Playing the lottery isn’t about the money – it’s about a mindset.  Hoping for a way out. Clinging to the thought that you may be saved by someone – or something – else.  When I was in high school, my grandfather “almost” (still millions of percentage points away) won the lottery.  He had four of the six numbers on one line and the other two numbers directly beneath the next line. If he had won and our family received generational money, what type of person would I be today?  I’ll tell you, quite honestly – an entitled, spoiled brat. As soon as that money hit the account, I would have felt entitled to it. I would have felt that I was special or “chosen.” I would have convinced myself that my life was plucked out to be different because I was somehow better or more deserving.  Even if these beliefs hadn’t manifested into treating others poorly, don’t most people feel, deep down, that it’s not “fair” that life isn’t a utopia?

Instead, what I have built in my life, I have built on my own accord.  Surely, others have helped – but I put myself in a position to create those strategic relationships that have aided my journey (as I hope I have returned the favor).  Winning the lottery would be fun, but you’d always be the person who took the shortcut. The rich person who got lucky. You wouldn’t be respected or admired, and your family, with all their hands out, would never be the same.  No, I don’t want that life. Reading books such as Think and Grow Rich and becoming the type of person that creates his own destiny is a much more thrilling – and fulfilling – way to spend life.  

When you play the lottery, you’re hedging your bets, and that’s a huge disservice to your state of mind.  It prevents you from taking the extra step or living each day like life is short and tomorrow isn’t promised.  If you want to rid yourself of the mindset, once and for all, that someone other force, such as luck, will eventually step in and give you everything you’ve ever wanted, stop playing the lottery.  Write down your goals, tape them up on a wall in your house where you will see them every day, then set out to work each day to achieve those goals. With each micro-step, you will certainly reach milestones, but much more importantly, you’ll start to become the type of person who manifests your own destiny.  You will become the master of your fate and the captain of your soul.

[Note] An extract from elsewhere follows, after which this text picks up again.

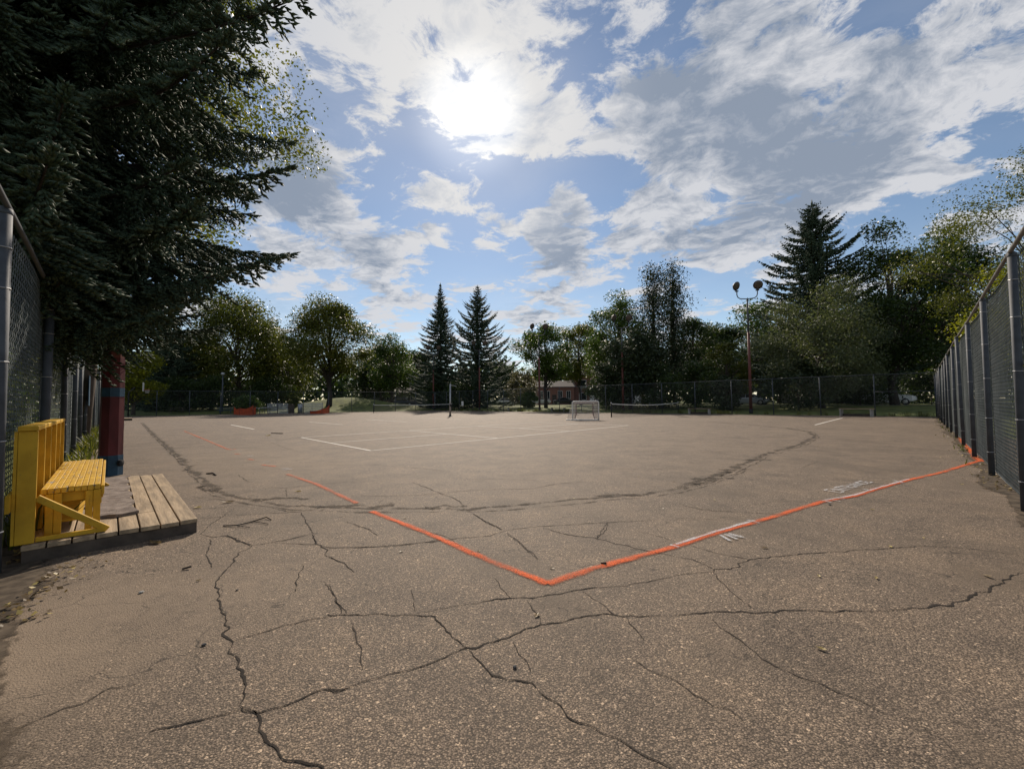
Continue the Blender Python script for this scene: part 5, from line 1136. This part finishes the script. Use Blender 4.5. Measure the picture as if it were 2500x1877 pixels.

Finally – why write about mindset, you’re asking?  Aren’t you an offshore staffing company, not a life coach?  The answer is that while what we do is provide incredible offshore talent to lawyers and law firms so that they can increase capacity, lower overhead, and start to achieve true freedom, our why is much more important.  Our mission is to liberate lawyers, not just inform, but also from the poverty mindset that holds so many of us back – especially me when I used to play the lottery secretly, hoping that someone would save me from being responsible for my own pursuit of happiness.  And yes, I had an entrepreneurial mindset as a kid as I started businesses and made my own money, but if I’m being 100% honest with myself, I was always hedging my bets, even just a little. Now, if I want something, the only thought that enters my head is, how can I manifest that myself?  Becoming that person, to me, is truly winning the “lottery.”